The ASP market looks (with all the different apps) to be varied and BIG.
Also:
HP executives outlined three trends which they said would drive the application services marketplace:
The rise of business applications delivered as pay-as-you-go application services, which HP dubbed 'apps on tap'.
An explosion of specialised industry, application or company portals that host and integrate complementary services alongside content
The emergence of systems for "dynamic brokerage" on the Internet, automating the process of locating, purchasing and using online application services
E-speak, described by the company as "the universal language of e-services", is HP's technology designed to enable the last of the three trends. Previously codenamed Fremont, it consists of a set of programming interfaces, development and deployment tools, and provides a common interface for network-based services and service components to negotiate and interoperate with each other.
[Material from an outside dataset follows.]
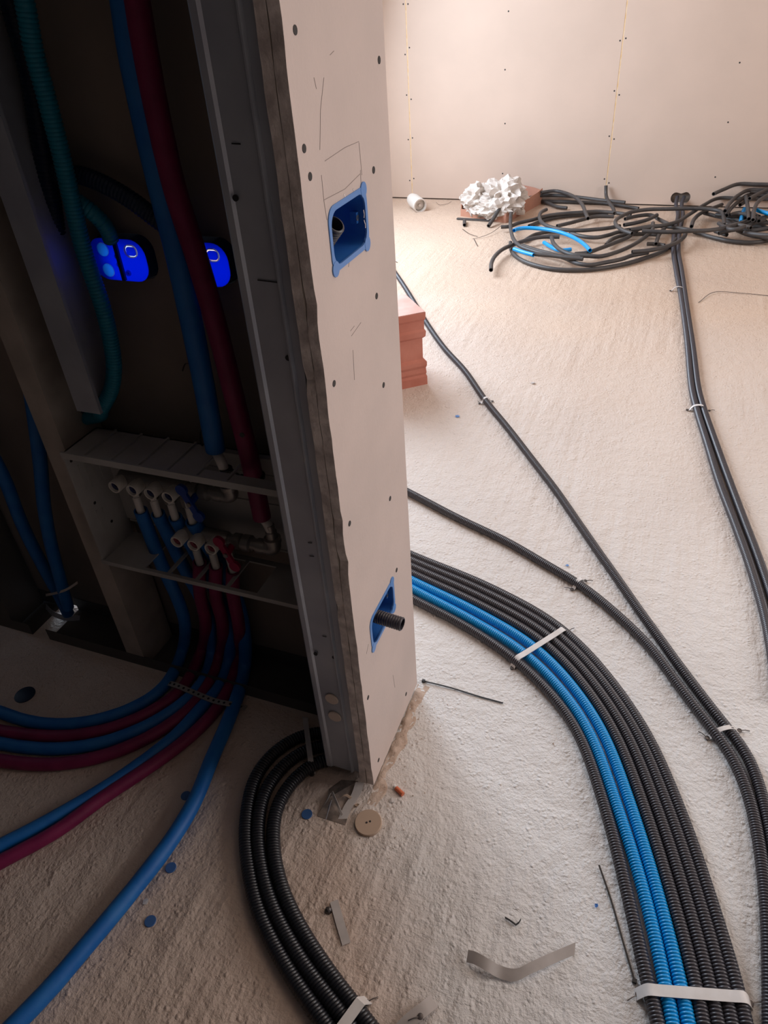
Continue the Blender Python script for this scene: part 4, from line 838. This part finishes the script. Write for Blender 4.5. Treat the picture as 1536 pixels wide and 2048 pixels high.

The company said that e-services would use e-speak to advertise their capabilities, to discover other services, and even to team up with each other to create new, compound e-services. A number of telcos and software companies announced endorsement for e-speak, while others announced pilot programmes based on the technology. HP expects to make e-speak freely available to developers on the open source model in the third quarter and will subsequently introduce tools, support products and consulting services for the technology.